Es que en el aniversario de este aniversario, la corporación política vernácula está demasiado preocupada en ventilar sus trapitos sucios sempiternamente y alabarse a sí misma, que romperse el lomo para bregar por el siempre postergado bienestar general.
A los pies de Pompeyo
“Si pudiera rebajarme a suplicar, los ruegos me conmoverían. Pero soy constante como la estrella polar, que por su fijeza e inmovilidad no tiene semejanza en el firmamento. Esmaltados están los cielos con incontables chispas, todas de fuego y todas resplandecientes. Pero entre ellas sólo una se manifiesta en su lugar. Así ocurre en el mundo; poblado está de hombres y los hombres se componen de carne y sangre. Y, sin embargo, sólo conozco uno que permanezca en su puesto inconmovible a la presión. Y qué ése soy yo, dejadme probarlo con una sencilla muestra: ¡firme he sido en que se destierre a Cimber, y firme soy en mantenerlo así!”, exclama César henchido de orgullo ante los arrodillados Casio, Bruto y Cimber. Este es el momento que esperaba Casca, quien adelantándose se abalanza sobre él gritando: “¡Hablen mis manos por mí!”. Y le asesta la primera puñalada detrás del cuello. Los demás hacen su parte, ante las miradas aterradas de un Senado impávido. El dictador termina cayendo a los pies de la estatua de su enemigo Cneo Pompeyo, mientras sus matadores se lavan las manos en su sangre proclamando “¡Paz, independencia y libertad!”. Mientras lo hacían, Casca reflexiona en voz alta: “¿Cuántos siglos verán representar esta sublime escena, en naciones que están por nacer y en lenguas aún desconocidas?” “¿Cuántas veces se verá sangrar a César en simulacro?. Y ahora yace a los pies de Pompeyo, no más preciado que el polvo”, le contesta con absoluta certeza su compañero Bruto. Uno de los simulacros bien puede ser el del presidente boliviano Mesa, quien ahora parece más apaciguado porque el Congreso le negó la renuncia y puede seguir en su puesto. También César sangra en simulacro virtual ante las sonadas derrotas de PJ en los recientes comicios, piedra de toque para un partido cada vez más al borde de la implosión.

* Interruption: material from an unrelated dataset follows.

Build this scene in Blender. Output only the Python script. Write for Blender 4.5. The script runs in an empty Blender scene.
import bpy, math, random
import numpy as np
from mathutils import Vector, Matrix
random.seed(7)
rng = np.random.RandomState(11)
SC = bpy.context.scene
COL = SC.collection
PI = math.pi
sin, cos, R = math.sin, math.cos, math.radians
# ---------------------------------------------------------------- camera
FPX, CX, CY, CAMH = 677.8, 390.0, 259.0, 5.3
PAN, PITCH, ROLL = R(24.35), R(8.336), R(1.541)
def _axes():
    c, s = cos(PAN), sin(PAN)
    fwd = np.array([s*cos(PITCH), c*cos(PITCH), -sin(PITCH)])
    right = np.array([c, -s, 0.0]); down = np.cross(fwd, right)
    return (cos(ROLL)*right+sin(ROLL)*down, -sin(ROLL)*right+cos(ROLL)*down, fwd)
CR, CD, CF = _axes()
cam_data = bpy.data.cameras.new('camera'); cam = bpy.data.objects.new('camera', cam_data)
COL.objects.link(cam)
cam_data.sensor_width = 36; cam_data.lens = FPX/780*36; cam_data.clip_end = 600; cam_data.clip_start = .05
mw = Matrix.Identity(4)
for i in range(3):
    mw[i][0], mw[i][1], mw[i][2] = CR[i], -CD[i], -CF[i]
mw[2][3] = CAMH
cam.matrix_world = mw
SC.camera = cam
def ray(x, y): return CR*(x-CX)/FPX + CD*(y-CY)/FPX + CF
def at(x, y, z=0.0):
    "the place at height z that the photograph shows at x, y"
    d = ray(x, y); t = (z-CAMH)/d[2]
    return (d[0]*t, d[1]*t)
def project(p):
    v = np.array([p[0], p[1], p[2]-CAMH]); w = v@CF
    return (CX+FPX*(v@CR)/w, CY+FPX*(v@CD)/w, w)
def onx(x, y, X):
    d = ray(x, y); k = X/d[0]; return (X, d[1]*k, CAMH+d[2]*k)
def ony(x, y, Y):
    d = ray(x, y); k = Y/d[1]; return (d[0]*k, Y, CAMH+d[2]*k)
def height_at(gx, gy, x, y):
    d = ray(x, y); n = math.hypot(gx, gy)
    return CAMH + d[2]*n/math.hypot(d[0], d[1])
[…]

El César de carnaval, o entresacado de un cómic (imaginarse a Homero Simpson en su papel), sangra también virtualmente en la persona patética de Aníbal Ibarra, más preocupado en conservar su cabeza que se haga justicia luego de la noche atroz de Cromañón. Pero ellos no tienen para nada en cuenta, como muchos de los que ahora pueblan cargos públicos, que “el mal que hacen los hombres perdura sobre su memoria, mientras que frecuentemente el bien queda sepultado con sus huesos” (Marco Antonio en el drama mencionado).
A pesar de los idus de marzo y las arenas del tiempo, la memoria de César aún se yergue a miles de años de la caída de su herencia, el I mperio Romano. Mientras tanto, el ex presidente a dedo Duhalde declara que no quiere que se expulse a los felipistas del peronismo bonaerense. Y no hay por ahí ninguna estatua de Pompeyo, ansiosamente requerida por los espectros de unos hombres honrados.